The Broad museum on Grand Avenue in downtown Los Angeles. Photo by Iwan Baan, courtesy of The Broad and Diller Scofidio + Renfro
The Broad museum on Grand Avenue in downtown Los Angeles. Photo by Iwan Baan, courtesy of The Broad and Diller Scofidio + Renfro

The Broad contemporary art museum opens its doors to a curious public Sunday eager to get a peek at the new $140 million home of the 2,000-piece art collection built over several decades by billionaire philanthropist Eli Broad and wife, Edye.

With more than 105,000 advance tickets already booked through to the end of the year, large crowds are expected to continue flowing in over the coming months, museum officials said.

The Broad’s inaugural exhibit features works by Andy Warhol, Jeff Koons, Ed Ruscha, Kara Walker and Takashi Murakami — all part of a collection that the Broads have been loaning out to other venues around the world for the past 30 years.

Also on display is one of the Broads’ latest acquisitions, Yayoi Kusama’s “Infinity Mirrored Room — the Souls of Millions of Light Years Away.” The piece, made up of multi-colored LED. lights reflected by mirrors inside a 200-square-foot room, can only be viewed one person at a time.

Barbara Kruger, Untitled (Your body is a battleground), 1989, photographic silkscreen on vinyl, 112 x 112 in., © Barbara Kruger
Barbara Kruger, Untitled (Your body is a battleground), 1989, photographic silkscreen on vinyl, 112 x 112 in., © Barbara Kruger

In addition to the art, the museum’s architecture will likely be a highlight for patrons. The design, by the firm Diller Scofidio + Renfro, features a white latticed exterior wrapped around a cool subterranean-like interior.

Architect Elizabeth Diller, the principal at Diller Scofidio + Renfro, said the “porous and matte” feel of The Broad creates a “relationship of contrasts” with the “smooth and shiny” attributes of its neighbor, the Walt Disney Concert Hall.

The three-story building includes 50,000 of gallery space and a 21,000 square foot “vault” — seemingly suspended at the center of the structure — that house all 2,000 or so pieces of The Broad’s collection, with the exception of a life-sized fire truck.
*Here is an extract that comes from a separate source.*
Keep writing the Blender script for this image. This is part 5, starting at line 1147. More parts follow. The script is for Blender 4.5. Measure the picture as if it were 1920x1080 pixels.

Curator and founding director Joanne Heyler said she took a “straightforward, wide-lens chronological approach” to showing off the Broads’ art collection in the inaugural show.

She said the museum provides an opportunity to offer a comprehensive look at a collection that has only “been seen in fragments over the years.”

The collection includes a “deep concentration” of pop art from the 1950s and 1960s, providing “a truly unique opportunity to experience these rare master works free,” she said.

Broad said the art collection stored and shown at the museum was built over nearly 50 years and fueled by an interest in art acquisition that became “not only a passion, but also an addiction.”

It was particularly important for the museum to bring more recent art to a wider audience, Broad said.

“Contemporary art is the art of our time,” he said. “It reflects an important social, political and cultural commentary on the world in which we live.”

To illustrate this point, Broad cited familiar Warhol pieces depicting pop culture icons like Elvis, Marilyn Monroe and Jackie Kennedy, and Barbara Kruger’s feminist statement piece “Your Body is a Battleground” that served as “a symbol of the 1980s women’s march on Washington.”

Also on display is a charcoal drawing by Robert Longo showing a hazy scene of riot police in Ferguson, Missouri, providing commentary that is especially relevant in the present day, Broad said.

The Broad, at 221 S. Grand Ave., will be open from11 a.m. to 5 p.m. on Tuesdays and Wednesdays and 11 a.m. to 8 p.m. on Thursdays and Fridays. Doors open at 10 a.m. on weekends, closing at 8 p.m. on Saturdays, and 6 p.m. on Sundays. The museum will be closed on Mondays, Thanksgiving Day and Christmas Day.